Exercise
Repeat the entire listing exactly.
###
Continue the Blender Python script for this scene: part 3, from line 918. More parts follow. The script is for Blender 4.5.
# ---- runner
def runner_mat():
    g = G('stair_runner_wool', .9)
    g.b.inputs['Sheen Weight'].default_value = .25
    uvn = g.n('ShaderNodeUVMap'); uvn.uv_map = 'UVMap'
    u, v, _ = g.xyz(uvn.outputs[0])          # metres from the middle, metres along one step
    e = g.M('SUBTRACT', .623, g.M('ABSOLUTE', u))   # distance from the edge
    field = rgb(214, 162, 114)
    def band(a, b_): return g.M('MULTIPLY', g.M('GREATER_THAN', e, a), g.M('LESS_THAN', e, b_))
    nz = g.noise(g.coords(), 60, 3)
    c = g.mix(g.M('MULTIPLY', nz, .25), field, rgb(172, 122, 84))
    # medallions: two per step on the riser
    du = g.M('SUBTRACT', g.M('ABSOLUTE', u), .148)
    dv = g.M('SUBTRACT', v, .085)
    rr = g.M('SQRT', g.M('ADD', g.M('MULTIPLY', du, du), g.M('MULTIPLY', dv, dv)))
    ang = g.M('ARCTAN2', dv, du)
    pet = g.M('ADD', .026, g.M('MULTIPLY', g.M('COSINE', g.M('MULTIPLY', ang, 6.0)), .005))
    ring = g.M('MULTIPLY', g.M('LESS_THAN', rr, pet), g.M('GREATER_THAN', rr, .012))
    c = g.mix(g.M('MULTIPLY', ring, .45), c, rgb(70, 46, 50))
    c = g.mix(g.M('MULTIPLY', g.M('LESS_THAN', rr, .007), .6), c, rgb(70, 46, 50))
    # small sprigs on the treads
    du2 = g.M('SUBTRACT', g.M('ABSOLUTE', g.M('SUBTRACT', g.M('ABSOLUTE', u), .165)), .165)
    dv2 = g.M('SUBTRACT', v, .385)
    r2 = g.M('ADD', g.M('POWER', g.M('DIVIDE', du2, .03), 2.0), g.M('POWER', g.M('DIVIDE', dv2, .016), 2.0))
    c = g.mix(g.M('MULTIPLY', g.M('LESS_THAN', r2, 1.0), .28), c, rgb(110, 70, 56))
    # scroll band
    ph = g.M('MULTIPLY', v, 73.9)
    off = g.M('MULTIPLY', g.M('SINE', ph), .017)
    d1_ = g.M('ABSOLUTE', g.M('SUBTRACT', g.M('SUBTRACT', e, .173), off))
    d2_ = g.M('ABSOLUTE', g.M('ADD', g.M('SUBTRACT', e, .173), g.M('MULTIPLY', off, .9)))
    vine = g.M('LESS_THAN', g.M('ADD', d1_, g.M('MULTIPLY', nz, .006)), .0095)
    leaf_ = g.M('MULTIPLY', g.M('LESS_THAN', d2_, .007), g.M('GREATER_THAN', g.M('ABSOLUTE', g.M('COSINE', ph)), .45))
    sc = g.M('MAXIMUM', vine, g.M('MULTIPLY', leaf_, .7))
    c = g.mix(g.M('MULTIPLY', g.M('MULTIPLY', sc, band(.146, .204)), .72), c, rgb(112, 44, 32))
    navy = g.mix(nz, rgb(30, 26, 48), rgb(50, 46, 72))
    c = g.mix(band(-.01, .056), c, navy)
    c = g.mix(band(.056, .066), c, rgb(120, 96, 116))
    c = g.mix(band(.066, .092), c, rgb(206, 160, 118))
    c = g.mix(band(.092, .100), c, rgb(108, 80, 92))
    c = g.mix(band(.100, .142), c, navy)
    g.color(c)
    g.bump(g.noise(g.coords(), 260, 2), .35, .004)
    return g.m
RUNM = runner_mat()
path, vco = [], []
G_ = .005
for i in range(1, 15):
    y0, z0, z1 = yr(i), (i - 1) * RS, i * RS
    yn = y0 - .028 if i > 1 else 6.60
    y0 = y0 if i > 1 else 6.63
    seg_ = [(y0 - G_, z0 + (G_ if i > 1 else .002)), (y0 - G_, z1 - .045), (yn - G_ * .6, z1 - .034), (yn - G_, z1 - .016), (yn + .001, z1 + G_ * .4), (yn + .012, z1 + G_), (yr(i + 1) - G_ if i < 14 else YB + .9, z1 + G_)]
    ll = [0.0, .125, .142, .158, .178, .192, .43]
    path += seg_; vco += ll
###
Written response
Continue the Blender Python script for this scene: part 3, from line 918. More parts follow. The script is for Blender 4.5.
# ---- runner
def runner_mat():
    g = G('stair_runner_wool', .9)
    g.b.inputs['Sheen Weight'].default_value = .25
    uvn = g.n('ShaderNodeUVMap'); uvn.uv_map = 'UVMap'
    u, v, _ = g.xyz(uvn.outputs[0])          # metres from the middle, metres along one step
    e = g.M('SUBTRACT', .623, g.M('ABSOLUTE', u))   # distance from the edge
    field = rgb(214, 162, 114)
    def band(a, b_): return g.M('MULTIPLY', g.M('GREATER_THAN', e, a), g.M('LESS_THAN', e, b_))
    nz = g.noise(g.coords(), 60, 3)
    c = g.mix(g.M('MULTIPLY', nz, .25), field, rgb(172, 122, 84))
    # medallions: two per step on the riser
    du = g.M('SUBTRACT', g.M('ABSOLUTE', u), .148)
    dv = g.M('SUBTRACT', v, .085)
    rr = g.M('SQRT', g.M('ADD', g.M('MULTIPLY', du, du), g.M('MULTIPLY', dv, dv)))
    ang = g.M('ARCTAN2', dv, du)
    pet = g.M('ADD', .026, g.M('MULTIPLY', g.M('COSINE', g.M('MULTIPLY', ang, 6.0)), .005))
    ring = g.M('MULTIPLY', g.M('LESS_THAN', rr, pet), g.M('GREATER_THAN', rr, .012))
    c = g.mix(g.M('MULTIPLY', ring, .45), c, rgb(70, 46, 50))
    c = g.mix(g.M('MULTIPLY', g.M('LESS_THAN', rr, .007), .6), c, rgb(70, 46, 50))
    # small sprigs on the treads
    du2 = g.M('SUBTRACT', g.M('ABSOLUTE', g.M('SUBTRACT', g.M('ABSOLUTE', u), .165)), .165)
    dv2 = g.M('SUBTRACT', v, .385)
    r2 = g.M('ADD', g.M('POWER', g.M('DIVIDE', du2, .03), 2.0), g.M('POWER', g.M('DIVIDE', dv2, .016), 2.0))
    c = g.mix(g.M('MULTIPLY', g.M('LESS_THAN', r2, 1.0), .28), c, rgb(110, 70, 56))
    # scroll band
    ph = g.M('MULTIPLY', v, 73.9)
    off = g.M('MULTIPLY', g.M('SINE', ph), .017)
    d1_ = g.M('ABSOLUTE', g.M('SUBTRACT', g.M('SUBTRACT', e, .173), off))
    d2_ = g.M('ABSOLUTE', g.M('ADD', g.M('SUBTRACT', e, .173), g.M('MULTIPLY', off, .9)))
    vine = g.M('LESS_THAN', g.M('ADD', d1_, g.M('MULTIPLY', nz, .006)), .0095)
    leaf_ = g.M('MULTIPLY', g.M('LESS_THAN', d2_, .007), g.M('GREATER_THAN', g.M('ABSOLUTE', g.M('COSINE', ph)), .45))
    sc = g.M('MAXIMUM', vine, g.M('MULTIPLY', leaf_, .7))
    c = g.mix(g.M('MULTIPLY', g.M('MULTIPLY', sc, band(.146, .204)), .72), c, rgb(112, 44, 32))
    navy = g.mix(nz, rgb(30, 26, 48), rgb(50, 46, 72))
    c = g.mix(band(-.01, .056), c, navy)
    c = g.mix(band(.056, .066), c, rgb(120, 96, 116))
    c = g.mix(band(.066, .092), c, rgb(206, 160, 118))
    c = g.mix(band(.092, .100), c, rgb(108, 80, 92))
    c = g.mix(band(.100, .142), c, navy)
    g.color(c)
    g.bump(g.noise(g.coords(), 260, 2), .35, .004)
    return g.m
RUNM = runner_mat()
path, vco = [], []
G_ = .005
for i in range(1, 15):
    y0, z0, z1 = yr(i), (i - 1) * RS, i * RS
    yn = y0 - .028 if i > 1 else 6.60
    y0 = y0 if i > 1 else 6.63
    seg_ = [(y0 - G_, z0 + (G_ if i > 1 else .002)), (y0 - G_, z1 - .045), (yn - G_ * .6, z1 - .034), (yn - G_, z1 - .016), (yn + .001, z1 + G_ * .4), (yn + .012, z1 + G_), (yr(i + 1) - G_ if i < 14 else YB + .9, z1 + G_)]
    ll = [0.0, .125, .142, .158, .178, .192, .43]
    path += seg_; vco += ll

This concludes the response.